La serveuse du Dunkin Donuts, face à moi, préparait des bagels et cette vision aiguisait mon appétit. Je doutais toutefois de cette sensation car la fatigue fausse toujours mes sensations. Le ballon s'était retourné au gré d'un courant d'air causé par les portes automatiques. "Welcome" scintillait en couleurs et en paillettes sur la surface lisse, rose et dodue. Etait entretemps arrivé un épouvantail à marques : Isabel Marant, Chanel... une doudoune... une quoi ? Une Moncler sans doute ! Elle semblait atendre également mais quoi ? Qui ? En sirotant son black coffee de chez Dunkin Donuts, elle rajusta sa chapka grise,à crête (de coq ?) et sa paire de lunettes de soleil (très utile pour un sous sol d'aéroport). Une silhouette hors de mon champ de vision avait retenu son attention et son iphone dans une main, son gobelet dans l'autre, elle avait filé sur ses échasses.

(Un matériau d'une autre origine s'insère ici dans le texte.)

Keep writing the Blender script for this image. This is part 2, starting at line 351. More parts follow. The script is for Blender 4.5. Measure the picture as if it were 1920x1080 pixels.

J'assistais à l'arrivée d'un autre gros porteur et à une seconde vague dense de retrouvailles plus ou moins chaleureuses. L'épouvantail à marques revint, un sac Vuitton (what else ?) à bout de bras. Ma fille au ballon avait disparu sans que je m'en fus aperçue, décevant.
Les zones d'attente et de transit d'un aéroport ou d'une gare sont de fascinants terrains d'observation mais ce jour-là, ce qui m'importa fut l'arrivée de mes amis et l'aventure new yorkaise qui s'ensuivit et que j'évoquerai un peu plus tard ici.